Presenting marriage as an ideal, and not as a law to which a grace is linked, is equivalent to affirming that this model does not belong to the world of reality, but to that of desires, sometimes unattainable. It therefore means falling into moral relativism. Men, in order to live, need principles that can and must be lived: one of these is marriage. The idea, instead, that “marriage is an ideal” runs through the apostolic exhortation Amoris Laetitia of 2016, in which Pope Francis insisted on the fact that this ideal must be proposed gradually, accompanying people on their journey. But Catholic morality is not gradual and does not admit exceptions: either it is absolute or it is not. The possibility of “exceptions” to the law arises precisely from the idea of an impracticable ideal. This was the thesis of Luther, who maintained that God has given man a law impossible to follow. Luther therefore developed the concept of a “fiducial faith” that saves without works, precisely because the commandments cannot be observed. To the Lutheran concept of the impracticability of the law, the Council of Trent replied that one is saved through faith and works. The Council anathematised anyone who said that “for the man justified and constituted in grace, the commandments of God are impossible to observe” (Denz-H, no. 1568), and affirmed, “God in fact does not command the impossible, but when he commands he admonishes you to do what you can, to ask for what you can not, and he helps you so that you may be able.” (Denz-H, no. 1356)
One may find oneself before seemingly insurmountable problems, but in these cases one must do all one can, with one’s own strength, to observe the natural and divine law and ask God for help to overcome the problem. It is of the Catholic faith that this help will not be lacking and that every problem will be resolved. In exceptional cases God will offer us an extraordinary help of grace, precisely because he has not given us an impracticable law. Doctrine is not an abstract ideal, and the life of the Christian is nothing other than the practice of the commandments, according to the teaching of Jesus: “He that hath my commandments, and keepeth them; he it is that loveth me.” (Jn 14:21).

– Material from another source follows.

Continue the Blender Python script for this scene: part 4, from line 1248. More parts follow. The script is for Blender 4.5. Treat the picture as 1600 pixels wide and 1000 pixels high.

For this reason, in a 2019 interview reported on by Corrispondenza Romana, Cardinal Burke explained:
“One said we have to realise, finally, that marriage is an ideal that not everybody can meet and therefore we have to accommodate the Church’s teaching to people that just can’t live their marriage promises. But marriage is not an “ideal’. Marriage is a grace, and when a couple exchange vows, they receive the grace to live a faithful lifelong procreative bond. Even the weakest person, the most poorly formed person, receives the grace to live the marriage covenant faithfully.”
But let us read carefully the words of Leo XIV:
“In recent decades, we have received a sign that fills us with joy but also makes us think. It is the fact that several spouses have been beatified and canonised, not separately, but as married couples. I think of Louis and Zélie Martin, the parents of Saint Therese of the Child Jesus; and of Blessed Luigi and Maria Beltrame Quattrocchi, who raised a family in Rome in the last century. And let us not forget the Ulma family from Poland: parents and children, united in love and martyrdom. I said that this is a sign that makes us think. By pointing to them as exemplary witnesses of married life, the Church tells us that today’s world needs the marriage covenant in order to know and accept God’s love and to defeat, thanks to its unifying and reconciling power, the forces that break down relationships and societies.
“For this reason, with a heart filled with gratitude and hope, I would remind all married couples that marriage is not an ideal but the measure of true love between a man and a woman: a love that is total, faithful and fruitful (cf. Paul VI, Humanae Vitae, 9). This love makes you one flesh and enables you, in the image of God, to bestow the gift of life.
“I encourage you, then, to be examples of integrity to your children, acting as you want them to act, educating them in freedom through obedience, always seeing the good in them and finding ways to nurture it. And you, dear children, show gratitude to your parents. To say ‘thank you’ each day for the gift of life and for all that comes with it is the first way to honour your father and your mother. (cf. Ex 20:12)”
At the beginning and end of his homily, the pope returned to a theme that is dear to him: Jesus’ prayer to the Father, taken from the Gospel of John: “That they all may be one” (Jn 17:21). Not an indistinct uniformity, but a profound communion, founded on the love of God himself; uno unum, as St Augustine says (Sermo super Ps 127): one in the one Saviour, embraced by the eternal love of God. “Dear friends, if we love one another in this way, grounded in Christ, who is ‘the Alpha and the Omega’, ‘the beginning and the end’ (cf. Rev 22:13), we will be a sign of peace for everyone, in society and the world. Let us not forget: families are the cradle of the future of humanity.”